Copy the data below exactly.

***** MATERIAL FOR THE TASK *****

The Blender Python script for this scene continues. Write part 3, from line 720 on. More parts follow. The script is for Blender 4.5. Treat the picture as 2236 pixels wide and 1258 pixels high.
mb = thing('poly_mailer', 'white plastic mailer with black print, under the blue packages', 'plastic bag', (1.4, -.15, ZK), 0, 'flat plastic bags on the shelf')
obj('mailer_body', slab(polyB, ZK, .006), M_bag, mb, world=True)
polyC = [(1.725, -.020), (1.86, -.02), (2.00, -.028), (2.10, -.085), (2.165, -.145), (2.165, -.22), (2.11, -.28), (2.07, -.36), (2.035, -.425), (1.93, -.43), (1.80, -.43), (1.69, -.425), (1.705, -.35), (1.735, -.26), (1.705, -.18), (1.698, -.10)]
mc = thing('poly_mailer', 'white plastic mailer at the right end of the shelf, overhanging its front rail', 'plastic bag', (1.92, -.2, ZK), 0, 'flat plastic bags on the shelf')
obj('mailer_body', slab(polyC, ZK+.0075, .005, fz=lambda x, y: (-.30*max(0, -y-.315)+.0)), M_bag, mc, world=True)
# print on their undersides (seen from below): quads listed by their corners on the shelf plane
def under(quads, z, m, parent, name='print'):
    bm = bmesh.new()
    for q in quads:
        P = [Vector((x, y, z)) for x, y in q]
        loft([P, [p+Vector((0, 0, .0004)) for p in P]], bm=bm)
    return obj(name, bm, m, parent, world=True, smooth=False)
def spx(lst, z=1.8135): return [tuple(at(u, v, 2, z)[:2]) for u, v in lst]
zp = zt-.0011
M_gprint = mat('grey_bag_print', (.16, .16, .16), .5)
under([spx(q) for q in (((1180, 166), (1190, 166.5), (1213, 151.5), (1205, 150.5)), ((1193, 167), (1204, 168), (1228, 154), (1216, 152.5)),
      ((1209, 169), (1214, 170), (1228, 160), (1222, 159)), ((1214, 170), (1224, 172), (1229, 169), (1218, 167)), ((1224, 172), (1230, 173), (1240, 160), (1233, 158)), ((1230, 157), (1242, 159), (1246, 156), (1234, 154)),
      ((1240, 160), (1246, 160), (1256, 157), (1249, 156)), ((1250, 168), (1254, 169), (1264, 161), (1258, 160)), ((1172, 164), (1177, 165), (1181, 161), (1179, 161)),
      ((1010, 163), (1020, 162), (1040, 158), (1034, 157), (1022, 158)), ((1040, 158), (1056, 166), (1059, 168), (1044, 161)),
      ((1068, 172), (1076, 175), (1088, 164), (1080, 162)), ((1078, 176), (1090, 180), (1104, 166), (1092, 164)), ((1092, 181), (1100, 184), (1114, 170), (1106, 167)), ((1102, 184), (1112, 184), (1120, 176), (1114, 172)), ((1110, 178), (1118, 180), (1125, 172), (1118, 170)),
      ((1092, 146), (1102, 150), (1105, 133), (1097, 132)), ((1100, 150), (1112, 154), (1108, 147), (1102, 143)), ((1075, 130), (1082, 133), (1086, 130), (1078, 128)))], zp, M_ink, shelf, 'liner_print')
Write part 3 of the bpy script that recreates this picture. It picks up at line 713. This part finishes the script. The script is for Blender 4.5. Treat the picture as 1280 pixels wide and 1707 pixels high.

*****

- THE RESPONSE:
The Blender Python script for this scene continues. Write part 3, from line 720 on. More parts follow. The script is for Blender 4.5. Treat the picture as 2236 pixels wide and 1258 pixels high.
mb = thing('poly_mailer', 'white plastic mailer with black print, under the blue packages', 'plastic bag', (1.4, -.15, ZK), 0, 'flat plastic bags on the shelf')
obj('mailer_body', slab(polyB, ZK, .006), M_bag, mb, world=True)
polyC = [(1.725, -.020), (1.86, -.02), (2.00, -.028), (2.10, -.085), (2.165, -.145), (2.165, -.22), (2.11, -.28), (2.07, -.36), (2.035, -.425), (1.93, -.43), (1.80, -.43), (1.69, -.425), (1.705, -.35), (1.735, -.26), (1.705, -.18), (1.698, -.10)]
mc = thing('poly_mailer', 'white plastic mailer at the right end of the shelf, overhanging its front rail', 'plastic bag', (1.92, -.2, ZK), 0, 'flat plastic bags on the shelf')
obj('mailer_body', slab(polyC, ZK+.0075, .005, fz=lambda x, y: (-.30*max(0, -y-.315)+.0)), M_bag, mc, world=True)
# print on their undersides (seen from below): quads listed by their corners on the shelf plane
def under(quads, z, m, parent, name='print'):
    bm = bmesh.new()
    for q in quads:
        P = [Vector((x, y, z)) for x, y in q]
        loft([P, [p+Vector((0, 0, .0004)) for p in P]], bm=bm)
    return obj(name, bm, m, parent, world=True, smooth=False)
def spx(lst, z=1.8135): return [tuple(at(u, v, 2, z)[:2]) for u, v in lst]
zp = zt-.0011
M_gprint = mat('grey_bag_print', (.16, .16, .16), .5)
under([spx(q) for q in (((1180, 166), (1190, 166.5), (1213, 151.5), (1205, 150.5)), ((1193, 167), (1204, 168), (1228, 154), (1216, 152.5)),
      ((1209, 169), (1214, 170), (1228, 160), (1222, 159)), ((1214, 170), (1224, 172), (1229, 169), (1218, 167)), ((1224, 172), (1230, 173), (1240, 160), (1233, 158)), ((1230, 157), (1242, 159), (1246, 156), (1234, 154)),
      ((1240, 160), (1246, 160), (1256, 157), (1249, 156)), ((1250, 168), (1254, 169), (1264, 161), (1258, 160)), ((1172, 164), (1177, 165), (1181, 161), (1179, 161)),
      ((1010, 163), (1020, 162), (1040, 158), (1034, 157), (1022, 158)), ((1040, 158), (1056, 166), (1059, 168), (1044, 161)),
      ((1068, 172), (1076, 175), (1088, 164), (1080, 162)), ((1078, 176), (1090, 180), (1104, 166), (1092, 164)), ((1092, 181), (1100, 184), (1114, 170), (1106, 167)), ((1102, 184), (1112, 184), (1120, 176), (1114, 172)), ((1110, 178), (1118, 180), (1125, 172), (1118, 170)),
      ((1092, 146), (1102, 150), (1105, 133), (1097, 132)), ((1100, 150), (1112, 154), (1108, 147), (1102, 143)), ((1075, 130), (1082, 133), (1086, 130), (1078, 128)))], zp, M_ink, shelf, 'liner_print')
Write part 3 of the bpy script that recreates this picture. It picks up at line 713. This part finishes the script. The script is for Blender 4.5. Treat the picture as 1280 pixels wide and 1707 pixels high.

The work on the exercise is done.